An ancient kauri in Titirangi has been saved from the axe amid a cacophony of self-serving claim and counter-claim. It took Conservation Minister Maggie Barry to get to the nub of the issue. She expressed surprise at the Auckland Council's decision not to notify the public of the process to remove the tree.
So often this has been the backdrop when the council has found itself at odds with protesters over environmental and heritage decisions. Absent has been anything like the required level of sensitivity to likely public concerns, making the backlash all the greater.
Ms Barry urged the council to re-examine the processes that led it not to notify the public. Yesterday, the council's development committee agreed to this. The Deputy Mayor, Penny Hulse, suggested, meanwhile, that a can-do council had become too keen to push through resource consents.

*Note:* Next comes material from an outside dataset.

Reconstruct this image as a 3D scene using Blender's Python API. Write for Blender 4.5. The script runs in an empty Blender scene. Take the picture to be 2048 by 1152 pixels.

That, in itself, could be a response to recurring claims that councils are prone to dragging their feet. Ms Hulse's reasoning does not, however, totally explain how the council could be so insensitive to the case of a kauri reckoned by some estimates to be 500 years old. This when even its own landscape planner had advised that removing the kauri and a rimu would involve "modification of the highest quality vegetation".
Insensitivity does not lie solely with the council, however. Architects John Lenihan and Jane Greensmith, who wanted to develop the property, were caught in the middle of a furore thanks to the council's decision. Finally, they have bowed to the protesters and the trees will not be felled. They spoke yesterday of having wanted to help Auckland's housing crisis. Yet they must have known what the outcome would be if their plan was notified publicly.